= What to work on =
Repeat only the lines running from the beginning of the material through the line that contains "PT = rng.rand(4096)".

--- START Collected data ---

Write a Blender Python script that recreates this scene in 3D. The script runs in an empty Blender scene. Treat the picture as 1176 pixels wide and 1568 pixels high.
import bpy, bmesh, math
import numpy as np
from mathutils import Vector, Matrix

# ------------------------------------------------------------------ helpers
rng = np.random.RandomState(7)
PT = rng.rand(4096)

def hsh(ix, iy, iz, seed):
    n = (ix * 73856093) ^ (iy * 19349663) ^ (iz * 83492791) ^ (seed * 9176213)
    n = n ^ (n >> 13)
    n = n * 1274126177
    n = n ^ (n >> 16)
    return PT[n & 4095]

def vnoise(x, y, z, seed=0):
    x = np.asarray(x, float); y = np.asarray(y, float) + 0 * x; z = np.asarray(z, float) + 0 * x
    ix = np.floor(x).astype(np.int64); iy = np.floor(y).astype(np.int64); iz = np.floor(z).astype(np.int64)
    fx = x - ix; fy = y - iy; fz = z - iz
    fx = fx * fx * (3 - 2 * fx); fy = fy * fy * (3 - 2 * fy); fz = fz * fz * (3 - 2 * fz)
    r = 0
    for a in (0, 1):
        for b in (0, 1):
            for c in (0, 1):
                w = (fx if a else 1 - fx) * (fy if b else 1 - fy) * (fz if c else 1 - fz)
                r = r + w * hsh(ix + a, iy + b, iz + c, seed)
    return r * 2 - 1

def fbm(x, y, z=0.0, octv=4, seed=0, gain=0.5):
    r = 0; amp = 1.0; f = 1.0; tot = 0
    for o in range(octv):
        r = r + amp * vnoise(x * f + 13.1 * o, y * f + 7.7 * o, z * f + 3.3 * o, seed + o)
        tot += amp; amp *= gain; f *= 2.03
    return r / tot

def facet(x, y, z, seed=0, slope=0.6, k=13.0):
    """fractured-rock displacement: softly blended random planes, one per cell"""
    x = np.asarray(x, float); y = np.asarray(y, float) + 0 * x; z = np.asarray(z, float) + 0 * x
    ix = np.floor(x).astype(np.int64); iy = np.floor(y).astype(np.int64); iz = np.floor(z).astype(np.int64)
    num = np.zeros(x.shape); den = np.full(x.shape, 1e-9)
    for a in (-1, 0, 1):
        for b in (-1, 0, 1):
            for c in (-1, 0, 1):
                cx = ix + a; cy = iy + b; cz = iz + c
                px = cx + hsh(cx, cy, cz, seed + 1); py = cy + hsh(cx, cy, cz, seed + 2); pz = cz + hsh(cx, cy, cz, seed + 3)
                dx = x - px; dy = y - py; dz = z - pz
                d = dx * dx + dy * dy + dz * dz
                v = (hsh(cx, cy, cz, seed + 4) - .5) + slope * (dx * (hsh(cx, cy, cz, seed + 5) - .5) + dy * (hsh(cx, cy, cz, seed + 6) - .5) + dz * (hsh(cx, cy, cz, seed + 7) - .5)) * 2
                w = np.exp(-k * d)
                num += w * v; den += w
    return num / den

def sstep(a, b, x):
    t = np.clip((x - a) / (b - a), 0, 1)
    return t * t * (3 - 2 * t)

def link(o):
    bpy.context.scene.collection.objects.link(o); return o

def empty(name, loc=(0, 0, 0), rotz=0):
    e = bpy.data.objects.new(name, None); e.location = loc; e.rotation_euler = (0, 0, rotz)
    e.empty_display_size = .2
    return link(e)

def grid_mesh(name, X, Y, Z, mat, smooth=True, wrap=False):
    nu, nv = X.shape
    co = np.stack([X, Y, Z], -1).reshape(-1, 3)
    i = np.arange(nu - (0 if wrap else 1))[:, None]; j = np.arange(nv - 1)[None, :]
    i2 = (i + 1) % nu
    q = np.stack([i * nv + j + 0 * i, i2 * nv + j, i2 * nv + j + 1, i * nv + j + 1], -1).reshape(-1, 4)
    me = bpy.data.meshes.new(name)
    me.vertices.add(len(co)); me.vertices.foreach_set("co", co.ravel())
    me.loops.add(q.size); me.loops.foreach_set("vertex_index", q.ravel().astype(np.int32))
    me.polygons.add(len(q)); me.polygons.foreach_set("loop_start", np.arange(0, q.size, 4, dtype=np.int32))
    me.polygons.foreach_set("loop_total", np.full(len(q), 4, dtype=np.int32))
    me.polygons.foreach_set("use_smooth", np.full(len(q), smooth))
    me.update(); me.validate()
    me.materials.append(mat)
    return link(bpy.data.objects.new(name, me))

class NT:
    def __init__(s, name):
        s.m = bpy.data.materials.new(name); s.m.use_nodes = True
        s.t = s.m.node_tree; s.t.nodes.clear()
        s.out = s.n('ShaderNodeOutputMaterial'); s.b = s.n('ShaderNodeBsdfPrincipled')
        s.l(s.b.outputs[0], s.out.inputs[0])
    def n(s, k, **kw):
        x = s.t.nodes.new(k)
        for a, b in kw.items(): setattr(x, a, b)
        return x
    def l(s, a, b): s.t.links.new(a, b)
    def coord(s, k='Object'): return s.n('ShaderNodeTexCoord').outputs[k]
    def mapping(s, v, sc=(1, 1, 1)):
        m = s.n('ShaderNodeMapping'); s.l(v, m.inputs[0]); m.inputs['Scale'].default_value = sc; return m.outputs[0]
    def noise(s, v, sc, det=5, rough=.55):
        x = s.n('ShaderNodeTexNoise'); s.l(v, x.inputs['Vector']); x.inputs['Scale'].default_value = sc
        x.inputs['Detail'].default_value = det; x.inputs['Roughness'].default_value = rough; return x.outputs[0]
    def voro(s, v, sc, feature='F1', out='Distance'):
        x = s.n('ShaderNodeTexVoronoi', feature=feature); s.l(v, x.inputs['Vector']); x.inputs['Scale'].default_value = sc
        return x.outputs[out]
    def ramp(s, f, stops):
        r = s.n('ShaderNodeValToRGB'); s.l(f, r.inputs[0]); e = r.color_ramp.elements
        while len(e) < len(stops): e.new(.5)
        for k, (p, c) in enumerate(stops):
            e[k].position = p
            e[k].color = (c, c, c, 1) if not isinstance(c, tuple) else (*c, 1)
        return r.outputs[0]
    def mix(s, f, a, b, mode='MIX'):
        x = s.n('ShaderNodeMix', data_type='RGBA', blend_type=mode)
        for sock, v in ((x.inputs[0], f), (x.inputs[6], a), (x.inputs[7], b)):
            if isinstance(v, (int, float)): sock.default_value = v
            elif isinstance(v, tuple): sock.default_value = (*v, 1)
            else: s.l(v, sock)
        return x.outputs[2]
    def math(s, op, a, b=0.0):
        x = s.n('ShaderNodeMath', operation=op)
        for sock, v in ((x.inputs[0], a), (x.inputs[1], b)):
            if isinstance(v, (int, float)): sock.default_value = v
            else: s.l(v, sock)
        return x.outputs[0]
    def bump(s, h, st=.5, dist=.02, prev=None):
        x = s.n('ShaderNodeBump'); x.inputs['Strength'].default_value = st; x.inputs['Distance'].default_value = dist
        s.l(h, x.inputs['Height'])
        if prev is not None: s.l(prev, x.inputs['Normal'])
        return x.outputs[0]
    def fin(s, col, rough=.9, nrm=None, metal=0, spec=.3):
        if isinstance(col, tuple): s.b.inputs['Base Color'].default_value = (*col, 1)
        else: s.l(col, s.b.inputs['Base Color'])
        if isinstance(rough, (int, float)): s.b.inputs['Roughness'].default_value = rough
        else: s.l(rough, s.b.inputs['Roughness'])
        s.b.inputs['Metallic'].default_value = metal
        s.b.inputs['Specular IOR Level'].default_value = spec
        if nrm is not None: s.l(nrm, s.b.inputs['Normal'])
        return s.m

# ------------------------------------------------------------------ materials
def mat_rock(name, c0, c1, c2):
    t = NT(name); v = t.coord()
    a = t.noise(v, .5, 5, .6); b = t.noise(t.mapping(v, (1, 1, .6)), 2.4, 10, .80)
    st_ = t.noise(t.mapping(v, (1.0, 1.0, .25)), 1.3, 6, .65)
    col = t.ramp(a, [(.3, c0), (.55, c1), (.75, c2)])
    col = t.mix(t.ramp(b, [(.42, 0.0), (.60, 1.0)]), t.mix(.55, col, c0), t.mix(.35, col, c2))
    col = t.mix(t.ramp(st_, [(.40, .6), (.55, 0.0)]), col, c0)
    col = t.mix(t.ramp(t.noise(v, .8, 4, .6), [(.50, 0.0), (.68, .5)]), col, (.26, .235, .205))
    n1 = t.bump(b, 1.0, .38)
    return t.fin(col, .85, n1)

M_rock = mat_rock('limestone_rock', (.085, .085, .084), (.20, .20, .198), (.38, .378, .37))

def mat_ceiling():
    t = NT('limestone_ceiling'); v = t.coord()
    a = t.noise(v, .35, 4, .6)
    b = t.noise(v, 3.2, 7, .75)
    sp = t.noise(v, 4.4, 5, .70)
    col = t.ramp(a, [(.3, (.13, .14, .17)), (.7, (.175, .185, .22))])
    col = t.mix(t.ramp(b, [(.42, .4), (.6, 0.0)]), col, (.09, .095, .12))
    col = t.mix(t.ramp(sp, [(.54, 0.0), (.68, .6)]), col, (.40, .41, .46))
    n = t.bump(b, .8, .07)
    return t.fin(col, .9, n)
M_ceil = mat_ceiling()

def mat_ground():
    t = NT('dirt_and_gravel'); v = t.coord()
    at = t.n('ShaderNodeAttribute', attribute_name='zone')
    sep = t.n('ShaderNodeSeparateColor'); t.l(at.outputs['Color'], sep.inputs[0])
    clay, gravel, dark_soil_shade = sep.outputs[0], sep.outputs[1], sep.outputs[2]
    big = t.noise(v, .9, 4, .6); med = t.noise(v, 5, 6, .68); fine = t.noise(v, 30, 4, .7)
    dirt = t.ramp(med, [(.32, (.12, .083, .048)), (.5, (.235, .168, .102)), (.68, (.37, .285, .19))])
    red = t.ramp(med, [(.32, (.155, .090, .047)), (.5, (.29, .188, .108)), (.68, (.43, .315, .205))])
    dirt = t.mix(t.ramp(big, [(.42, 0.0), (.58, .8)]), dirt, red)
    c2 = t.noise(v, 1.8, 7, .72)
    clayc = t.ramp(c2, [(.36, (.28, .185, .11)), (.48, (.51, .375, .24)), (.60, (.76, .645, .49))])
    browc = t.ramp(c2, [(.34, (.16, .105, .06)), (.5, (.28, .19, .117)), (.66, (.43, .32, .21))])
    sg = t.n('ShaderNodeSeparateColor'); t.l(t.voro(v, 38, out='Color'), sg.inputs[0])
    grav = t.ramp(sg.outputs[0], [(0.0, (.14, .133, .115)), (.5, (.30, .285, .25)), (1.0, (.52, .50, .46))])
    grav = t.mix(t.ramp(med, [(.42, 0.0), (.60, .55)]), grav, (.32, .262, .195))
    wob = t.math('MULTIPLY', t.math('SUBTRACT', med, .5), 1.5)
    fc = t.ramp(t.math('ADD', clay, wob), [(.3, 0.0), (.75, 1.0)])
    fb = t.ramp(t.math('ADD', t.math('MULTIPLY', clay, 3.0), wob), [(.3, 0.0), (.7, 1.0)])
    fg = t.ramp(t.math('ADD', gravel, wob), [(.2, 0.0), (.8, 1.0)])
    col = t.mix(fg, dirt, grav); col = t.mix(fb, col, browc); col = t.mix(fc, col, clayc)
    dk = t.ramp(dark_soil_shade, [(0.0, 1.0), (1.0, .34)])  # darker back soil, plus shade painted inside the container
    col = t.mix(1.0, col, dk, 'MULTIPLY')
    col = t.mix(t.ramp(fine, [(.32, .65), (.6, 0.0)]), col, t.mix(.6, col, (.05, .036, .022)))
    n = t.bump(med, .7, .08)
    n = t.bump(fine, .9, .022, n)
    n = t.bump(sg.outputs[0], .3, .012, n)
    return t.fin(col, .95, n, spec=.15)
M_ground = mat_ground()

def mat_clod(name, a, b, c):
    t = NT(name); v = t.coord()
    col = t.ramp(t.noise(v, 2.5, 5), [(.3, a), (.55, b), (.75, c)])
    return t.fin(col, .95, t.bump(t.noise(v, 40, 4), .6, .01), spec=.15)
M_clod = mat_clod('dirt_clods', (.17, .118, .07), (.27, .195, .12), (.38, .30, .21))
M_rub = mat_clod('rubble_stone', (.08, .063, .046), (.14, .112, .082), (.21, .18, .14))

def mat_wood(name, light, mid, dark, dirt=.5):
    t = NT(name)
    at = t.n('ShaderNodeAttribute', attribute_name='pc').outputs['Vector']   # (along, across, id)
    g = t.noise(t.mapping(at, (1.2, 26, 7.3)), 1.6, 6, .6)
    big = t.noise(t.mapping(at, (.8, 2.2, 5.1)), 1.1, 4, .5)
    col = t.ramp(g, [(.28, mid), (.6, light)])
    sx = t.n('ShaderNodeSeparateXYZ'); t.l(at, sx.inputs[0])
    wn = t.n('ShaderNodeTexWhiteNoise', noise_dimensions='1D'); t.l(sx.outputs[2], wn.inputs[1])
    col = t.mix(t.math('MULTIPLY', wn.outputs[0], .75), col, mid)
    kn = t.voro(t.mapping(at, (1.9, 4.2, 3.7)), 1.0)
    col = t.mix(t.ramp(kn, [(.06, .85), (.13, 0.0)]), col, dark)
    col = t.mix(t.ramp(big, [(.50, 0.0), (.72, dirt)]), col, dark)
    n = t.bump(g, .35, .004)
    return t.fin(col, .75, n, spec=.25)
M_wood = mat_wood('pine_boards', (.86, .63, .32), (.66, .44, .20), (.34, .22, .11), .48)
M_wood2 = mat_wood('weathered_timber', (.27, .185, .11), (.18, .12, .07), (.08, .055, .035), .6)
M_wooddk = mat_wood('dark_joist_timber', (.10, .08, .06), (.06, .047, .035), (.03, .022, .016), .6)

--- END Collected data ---

= Answer to this exercise =
Write a Blender Python script that recreates this scene in 3D. The script runs in an empty Blender scene. Treat the picture as 1176 pixels wide and 1568 pixels high.
import bpy, bmesh, math
import numpy as np
from mathutils import Vector, Matrix

# ------------------------------------------------------------------ helpers
rng = np.random.RandomState(7)
PT = rng.rand(4096)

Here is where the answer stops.